The Mortgage & Finance Association of Australia (MFAA) is encouraging its members to seek specialist education regarding SMSF lending to avoid being at risk of the corporate regulator cancelling credit licences.

In an email, the MFAA’s chief executive Phil Naylor indicated the Australian Securities and Investments Commission (ASIC) had raised broad concerns with the association about brokers’ involvement in SMSFs.

“As evidence about the concerns they’ve got, they recently cancelled the licence of a broker who was, without the appropriate licence, providing advice to clients about getting into an SMSF to buy property with finance,” Mr Naylor said.

“The problem there is he didn’t have the appropriate licence to do that, and he didn’t recognise that you need to have the involvement of other professionals in the field to do the whole process,” he added.

Mr Naylor told SMSF Adviser the MFAA had concerns approximately one year ago that draft regulation from Treasury was going to exclude brokers from the SMSF lending space.
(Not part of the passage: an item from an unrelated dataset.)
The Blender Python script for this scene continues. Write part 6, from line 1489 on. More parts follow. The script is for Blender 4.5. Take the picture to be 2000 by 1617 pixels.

While this regulation did not proceed, the MFAA board decided to exercise caution around the issue.

“Our board decided that although it was important that brokers be involved in the SMSF lending space, that we should be cautious about that and make sure that any of our members that do get involved in that really do understand what they have to do, what they can’t do and the whole implication of being involved in the SMSF space,” Mr Naylor said.

The MFAA has since established an SMSF lending program, which promotes lenders to “SMSF lending specialist” upon completion of the course.

Despite ASIC’s focus on SMSF lending, brokers are increasingly integrating SMSF loans into their businesses, according to a recent industry survey conducted by SMSF Adviser’s sister publication The Adviser.

According to the survey, approximately 37 per cent of respondents looking to expand their offering over the next year identified SMSF loans as the product they would most likely begin to offer.